One thing that I like about the year that I was born in, is that it was mid decade. That gave clear demarcation to what has been a chaotic life. I clearly spent my formative years in the 1990s, finished my education in the 2000s and wallowed into mid-life in the 2010s. Like our big governments, I could plan my 5 year plans and exactly like them, I could watch how my best plans would come undone in the most spectacular fashion.
I had a theory growing up in the 90s that every even year would work in my favor. Fewer trips to the principal's office, lesser complaints captured by the teachers for my parents to acknowledge and grades that reflected my optimism more than my hard work. I lived each year by the skin of my teeth, the patience of my teachers and the fervent prayers from loved ones for my redemption. Hurtling to the end of the century, my hopes rested on the end of humanity guaranteed by prophesied destruction and software failures.
I woke my disappointed self into the new century, realizing that nothing had changed for me and everything did. While the rest of the world discovered the advent of terrorism, I found myself arrested as well, basking in the innocence of love and infatuations. I coasted through my education like a rudderless boat, searching for new horizons that lay comfortably close, demanding low effort and providing lesser returns. When the joy of the first pay check, the sheen of the first promotion and the thrill of the first pay hike vanished, I found myself left empty and wanting. And then I found myself a student again, exactly how the decade started
The end of the 2000s saw me at my lowest, with fortune's fair winds finally abandoning my sails. So the first birthday of the new decade found me wrestling with uncertainty and doubt, far from home. A student again, broke and broken, I remember sitting at the stroke of midnight wondering what the world would have for me in the decade that lay ahead.
And what an absolute mess the first half of the 2010s was . My actions met consequences for the first time. Like a fumbling toddler, everything I picked up was at the expense of another shiny bauble crashing into the ground at my feet. I found myself a single man once again and I reveled in gleeful abandon. I travelled to the strangest of places and I lost myself in corners of the world I never expected to be in. I found myself in strange company, left to my own devices and a battered moral compass. I discovered my inherent dishonesty, my darkest vices, my cruelest convictions and my remorseless conscience.
Like my birth, my redemption was also fortuitously mid decade. As cliched as it was, the redemption was through the structure of marriage and the tenets of faith. Just when I thought I lost my bearing completely, I found myself all over again. I found friends, I found interests, I found a long-lost lust for life and a yearning to be whole again. I sought solace and lumber to mend broken bridges. Through my mistakes, I learnt the conviction not to judge and not to submit to judgement ever again. Work brought me peace, travel brought me contentment and love brought me purpose.

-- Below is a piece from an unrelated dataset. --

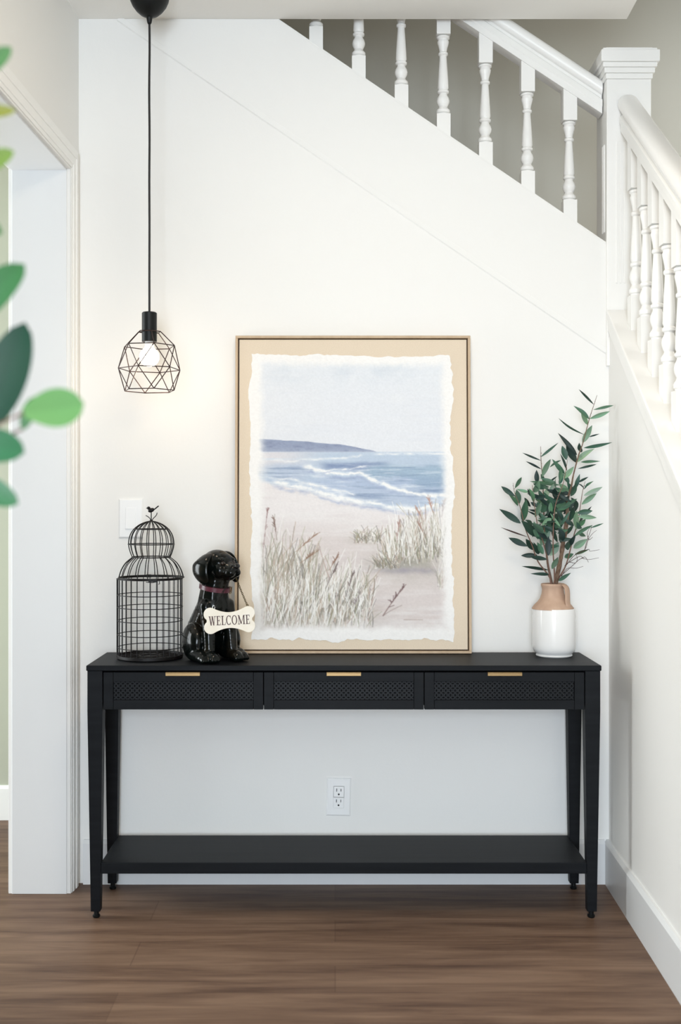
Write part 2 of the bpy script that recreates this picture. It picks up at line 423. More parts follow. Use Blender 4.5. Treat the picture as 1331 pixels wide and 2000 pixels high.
# ================================================================ WALL PLATES
def plate(o, wd, h, cut_w, cut_h):
    bm = bmesh.new()
    frustum(bm, (0,0,0), wd/2, h/2, (0,0,0.004), wd/2-0.001, h/2-0.001)
    frustum(bm, (0,0,0.004), wd/2-0.001, h/2-0.001, (0,0,0.0062), wd/2-0.005, h/2-0.005)
    bmesh.ops.rotate(bm, verts=bm.verts, cent=(0,0,0), matrix=Matrix.Rotation(PI/2, 3, 'X'))
    return link('plate', bm, M['plastic'], o)
c = P(256, 1012.5, 3.9)
sw = thing('light_switch', 'white wall switch plate with one rocker, behind the birdcage', 'light switch', (c.x, 0, c.z))
plate(sw, 0.083, 0.134, 0.033, 0.068)
bm = bmesh.new()
box(bm, -0.0185, 0.0185, -0.0070, -0.0055, -0.038, 0.038)
link('rocker_frame', bm, M['plastic'], sw, bevel=0.0004)
bm = bmesh.new()
prism(bm, [(-0.0165,-0.006,-0.035),(-0.0165,-0.0115,-0.035),(-0.0165,-0.0085,0),(-0.0165,-0.0078,0.035),(-0.0165,-0.006,0.035)], (0.033,0,0))
link('rocker', bm, M['plastic'], sw, bevel=0.0005)

c = P(662, 1556, 3.9)
ol = thing('power_outlet', 'white double power outlet on the wall under the console table', 'outlet', (c.x, 0, c.z), (0, math.radians(1.2), 0))
plate(ol, 0.083, 0.129, 0.03, 0.07)
bm = bmesh.new(); box(bm, -0.0185, 0.0185, -0.0062, -0.0058, -0.0375, 0.0375)
link('gap_line', bm, mat('grey_seam', (0.35,0.36,0.38), 0.6), ol)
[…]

As I sit now watching the clock tick to midnight back at home, I am tempted to look forward and speculate what the 2030s would bring me. Would l read this again and laugh at the naivety of a man or would I be tempted to add onto this as fodder for my inevitable old age ? Would I marvel at how easy the 35 year old man had it, not knowing the crushing weight of the years to come ?
Whatever it may be, I am grateful for what I am and what I have with the ones I get to share it with. I hope my 45 year old self reaches the same conclusion.